A repayment structure tailored to maturities

Moving away from traditional single-line settlements, this operation integrates partial capital refunds with coupon distributions across the different tranches. Specifically, holders of Tranche A securities will receive a net payment of 10,580 FCFA per bond, which breaks down into 10,000 FCFA of principal and 580 FCFA in interest. Those in Tranche B are set to receive 5,600 FCFA, comprising 5,000 FCFA in principal and 600 FCFA in interest.

For Tranches C and D, which feature longer-term horizons, the current payment is restricted to interest only, valued at 675 FCFA and 725 FCFA per unit, respectively. This sophisticated design allows the state to manage its liquidity while providing varied yields to investors who commit to longer durations. This mechanism highlights the growing complexity and maturity of bond engineering within the CEMAC region.

A landmark achievement for the regional market

The original 2023 issuance was a notable success for Yaoundé, mobilizing over 176 billion FCFA and significantly surpassing the initial target of 150 billion FCFA. This marked the seventh successful bond issue by Cameroon on the unified regional financial market and represented the first-ever multi-tranche operation in the sub-region. The strategy was designed to diversify the investor base by offering a menu of maturities that cater to different risk profiles and liquidity needs.

This success was achieved despite a challenging monetary environment. At the time, the Bank of Central African States (BEAC) had initiated a period of monetary tightening to curb inflation, which naturally increased borrowing costs for national treasuries. By segmenting the offer, Cameroon allowed investors to choose between shorter-term placements and higher-yielding long-term commitments, a technical gamble that ultimately paid off.

Sovereign reputation and the weight of debt service

For the authorities in Cameroon, sticking strictly to the repayment schedule is more than a legal requirement; it is a vital signal to the regional investment community. The decisions made by these investors are crucial for future fundraising efforts, especially as CEMAC member states rely more heavily on bond markets to cover budget deficits and fund public infrastructure projects in a tightening global credit environment.

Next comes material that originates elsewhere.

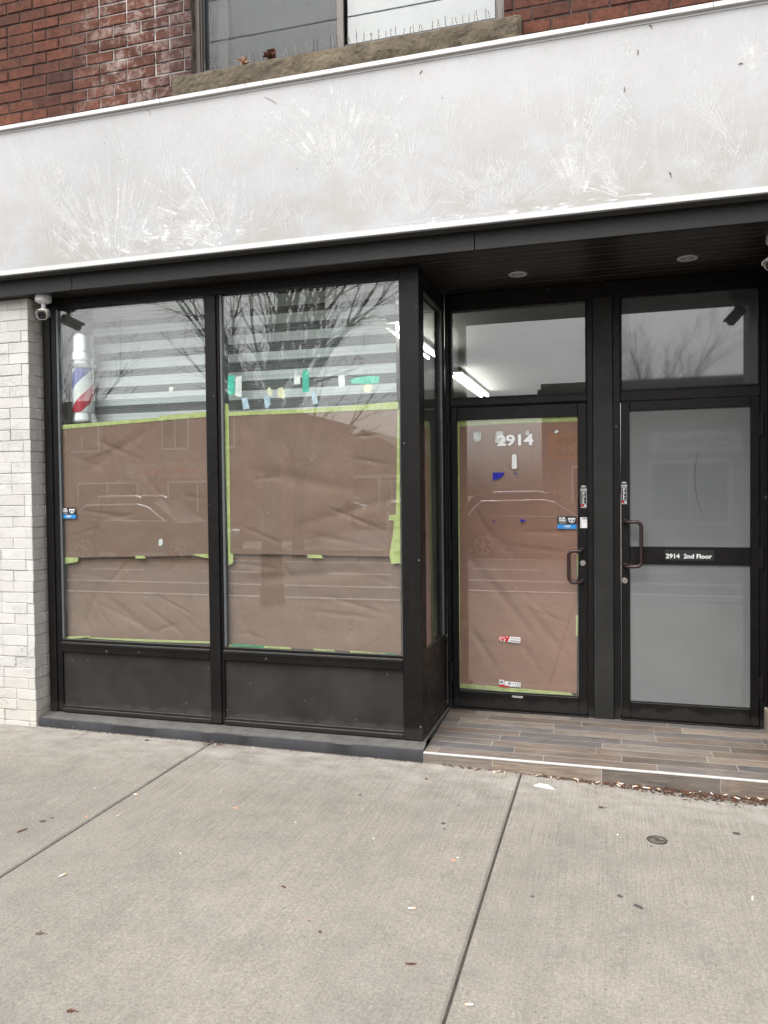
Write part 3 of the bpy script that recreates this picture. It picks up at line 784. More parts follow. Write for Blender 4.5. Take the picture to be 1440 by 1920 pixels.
def leaf(name, p, size, mat, label, seed, flat=0.3, rz=0.0, upright=False):
    r = random.Random(seed); mb = MB(); n1 = 11
    for q in range(3 if upright else 1):
        pts = []
        for k in range(n1):
            t = 2 * math.pi * k / n1
            rr = size * (0.55 + 0.45 * (k % 2)) * r.uniform(0.7, 1.1)
            pts.append((rr * math.cos(t), rr * math.sin(t) * 0.7))
        vs = [Vector((0, 0, 0))] + [Vector((a, b, size * flat * r.uniform(0.1, 1.3))) for a, b in pts]
        if upright:
            M = Matrix.Rotation(rz + q * 1.1, 4, 'Z') @ Matrix.Rotation(R(70 + 15 * q), 4, 'X')
            vs = [M @ v + Vector((0, 0, size * 0.6)) for v in vs]
        else:
            M = Matrix.Rotation(rz, 4, 'Z'); vs = [M @ v for v in vs]
        lo = min(v.z for v in vs)
        vs = [Vector(p) + v - Vector((0, 0, lo - 0.001)) for v in vs]
        top = [v + Vector((0, 0, 0.0012)) for v in vs]; m = len(vs)
        ff = [(0, i, i % n1 + 1) for i in range(1, n1 + 1)] + [(m, m + i % n1 + 1, m + i) for i in range(1, n1 + 1)]
        mb.mesh(list(vs) + top, ff)
    c0 = Vector(p)
    mb.tube([c0 + Vector((0, 0, 0.003)), c0 + Vector((math.cos(rz) * size * 0.9, math.sin(rz) * size * 0.5, 0.005)), c0 + Vector((math.cos(rz) * size * 1.7, math.sin(rz) * size, 0.003))], 0.0011, 4)
    return tag(mb.build(name, mat), label, 'leaf')
leaf('dry_leaf', (at(504, 112, y=-0.05).x, -0.045, ZST + 0.012), 0.056, LEAFM, 'curled dark brown leaf caught in the bird spikes', 3, 0.6, 0.4, True)
leaf('dry_leaf', (at(455, 122, y=-0.05).x, -0.05, ZST + 0.010), 0.042, LEAFP, 'pale crumpled leaf on the stone sill beside the brown one', 5, 0.5, 1.0, True)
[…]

The June 23 payment also underscores the increasing impact of domestic debt servicing on Cameroon’s public finances. While the regional market provides a necessary alternative to international lenders and Eurobonds, the cost of this debt remains closely tied to the monetary conditions set by the BEAC and the local perception of sovereign risk. Each timely payment strengthens Yaoundé’s financial standing and secures better terms for future treasury operations. Moving forward, balancing the need for funding with the sustainability of interest costs will be a primary focus for national budget planning.